Some takeaways from the MyWay trip and other non-tour ones:

  • Research the RS hotels in the locations you are interested in visiting. All the hotels were located close to restaurants, public transportation, drugstore, museums, etc. None of them were the big box American hotels, nice local hotels (no air conditioning). It was nice to be able to open windows for fresh air.
  • Since Europe has excellent transportation, use your stops as a hub; using the local bus, s-bahn, train for side trip(s)
  • For your last stop - find a hotel that provides free shuttle service to the airport
  • It's important to get rest...Based your tentative schedule - 28 days divided by 10 places = 2.8 days each place
  • - I researched the places of interest- averages 2-3 hours driving between each place
  • Even though each stop is a short drive, is this trip go-go-go or, take your time?
  • Spend a little extra euros and instead of driving to a place of interest - sign up for a tour and let them do the driving, etc -At Baden-Baden visit the hot spring. It was great! Very large indoor/outdoor pool, smaller pools with different temperatures, upstairs is clothing optional (no we didn't do that)
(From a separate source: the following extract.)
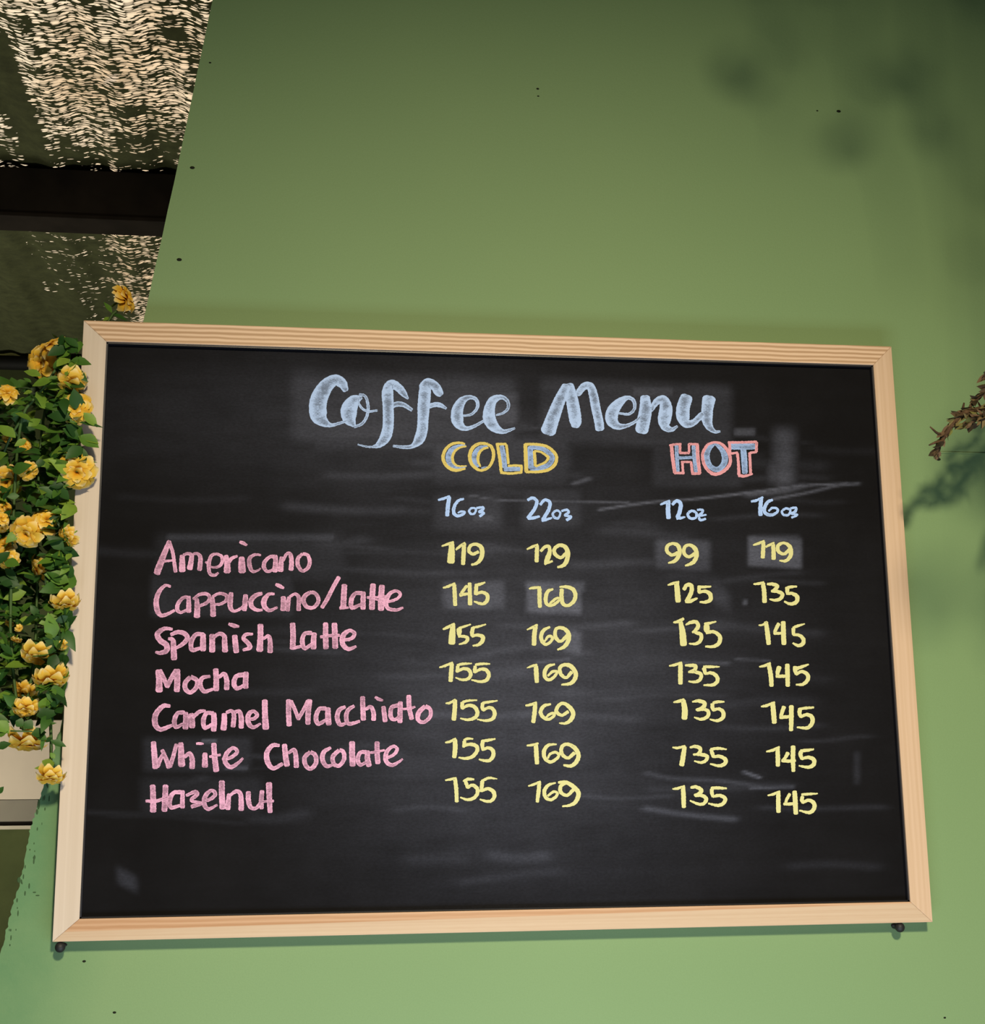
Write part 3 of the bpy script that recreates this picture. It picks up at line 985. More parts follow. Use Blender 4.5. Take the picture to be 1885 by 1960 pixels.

  • Heidelberg - lots tourists - climbed the 100 stairs to look over the river with the other tourists.
  • Halstatt - lots of tourists -
  • Want to see the alps? In Murren, Switzerland - take a side trip to Lauterbrunnen
  • On the way to Munich - stop and take a ride to the top of the Zugspitze. And, on the way there, you will see signs to walk across the longest pedestrian bridge..

Have a wonderful time and hope you post some of your trip in Europe!